Task instructions —
Write out the material below again, unchanged.

Data rows —
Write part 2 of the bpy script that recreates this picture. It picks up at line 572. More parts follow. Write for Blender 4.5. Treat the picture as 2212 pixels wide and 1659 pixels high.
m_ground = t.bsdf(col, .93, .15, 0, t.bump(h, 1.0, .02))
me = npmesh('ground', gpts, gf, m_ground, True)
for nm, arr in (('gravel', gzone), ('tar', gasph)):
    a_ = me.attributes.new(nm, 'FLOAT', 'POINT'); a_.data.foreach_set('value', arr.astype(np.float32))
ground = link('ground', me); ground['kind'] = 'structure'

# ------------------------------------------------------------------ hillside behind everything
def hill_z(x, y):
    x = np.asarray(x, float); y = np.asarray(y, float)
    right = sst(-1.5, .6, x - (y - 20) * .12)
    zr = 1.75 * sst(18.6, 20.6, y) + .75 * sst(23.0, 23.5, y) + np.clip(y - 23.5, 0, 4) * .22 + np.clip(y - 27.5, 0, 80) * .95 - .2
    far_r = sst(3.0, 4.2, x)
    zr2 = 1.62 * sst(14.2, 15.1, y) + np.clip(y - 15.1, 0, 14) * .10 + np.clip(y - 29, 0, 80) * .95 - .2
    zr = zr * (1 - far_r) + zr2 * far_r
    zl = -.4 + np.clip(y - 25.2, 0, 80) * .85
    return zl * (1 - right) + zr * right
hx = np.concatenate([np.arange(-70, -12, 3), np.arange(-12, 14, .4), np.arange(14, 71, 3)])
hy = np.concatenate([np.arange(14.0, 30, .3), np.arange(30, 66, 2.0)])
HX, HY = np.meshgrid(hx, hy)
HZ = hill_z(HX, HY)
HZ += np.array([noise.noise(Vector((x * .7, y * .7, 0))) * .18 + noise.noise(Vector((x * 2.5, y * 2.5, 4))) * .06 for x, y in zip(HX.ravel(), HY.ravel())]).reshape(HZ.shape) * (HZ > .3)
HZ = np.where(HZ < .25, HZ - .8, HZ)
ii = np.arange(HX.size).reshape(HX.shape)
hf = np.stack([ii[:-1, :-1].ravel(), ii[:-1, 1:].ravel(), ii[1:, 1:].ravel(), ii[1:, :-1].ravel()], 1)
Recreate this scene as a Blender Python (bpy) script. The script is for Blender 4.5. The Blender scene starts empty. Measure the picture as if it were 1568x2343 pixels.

Result —
Write part 2 of the bpy script that recreates this picture. It picks up at line 572. More parts follow. Write for Blender 4.5. Treat the picture as 2212 pixels wide and 1659 pixels high.
m_ground = t.bsdf(col, .93, .15, 0, t.bump(h, 1.0, .02))
me = npmesh('ground', gpts, gf, m_ground, True)
for nm, arr in (('gravel', gzone), ('tar', gasph)):
    a_ = me.attributes.new(nm, 'FLOAT', 'POINT'); a_.data.foreach_set('value', arr.astype(np.float32))
ground = link('ground', me); ground['kind'] = 'structure'

# ------------------------------------------------------------------ hillside behind everything
def hill_z(x, y):
    x = np.asarray(x, float); y = np.asarray(y, float)
    right = sst(-1.5, .6, x - (y - 20) * .12)
    zr = 1.75 * sst(18.6, 20.6, y) + .75 * sst(23.0, 23.5, y) + np.clip(y - 23.5, 0, 4) * .22 + np.clip(y - 27.5, 0, 80) * .95 - .2
    far_r = sst(3.0, 4.2, x)
    zr2 = 1.62 * sst(14.2, 15.1, y) + np.clip(y - 15.1, 0, 14) * .10 + np.clip(y - 29, 0, 80) * .95 - .2
    zr = zr * (1 - far_r) + zr2 * far_r
    zl = -.4 + np.clip(y - 25.2, 0, 80) * .85
    return zl * (1 - right) + zr * right
hx = np.concatenate([np.arange(-70, -12, 3), np.arange(-12, 14, .4), np.arange(14, 71, 3)])
hy = np.concatenate([np.arange(14.0, 30, .3), np.arange(30, 66, 2.0)])
HX, HY = np.meshgrid(hx, hy)
HZ = hill_z(HX, HY)
HZ += np.array([noise.noise(Vector((x * .7, y * .7, 0))) * .18 + noise.noise(Vector((x * 2.5, y * 2.5, 4))) * .06 for x, y in zip(HX.ravel(), HY.ravel())]).reshape(HZ.shape) * (HZ > .3)
HZ = np.where(HZ < .25, HZ - .8, HZ)
ii = np.arange(HX.size).reshape(HX.shape)
hf = np.stack([ii[:-1, :-1].ravel(), ii[:-1, 1:].ravel(), ii[1:, 1:].ravel(), ii[1:, :-1].ravel()], 1)
Recreate this scene as a Blender Python (bpy) script. The script is for Blender 4.5. The Blender scene starts empty. Measure the picture as if it were 1568x2343 pixels.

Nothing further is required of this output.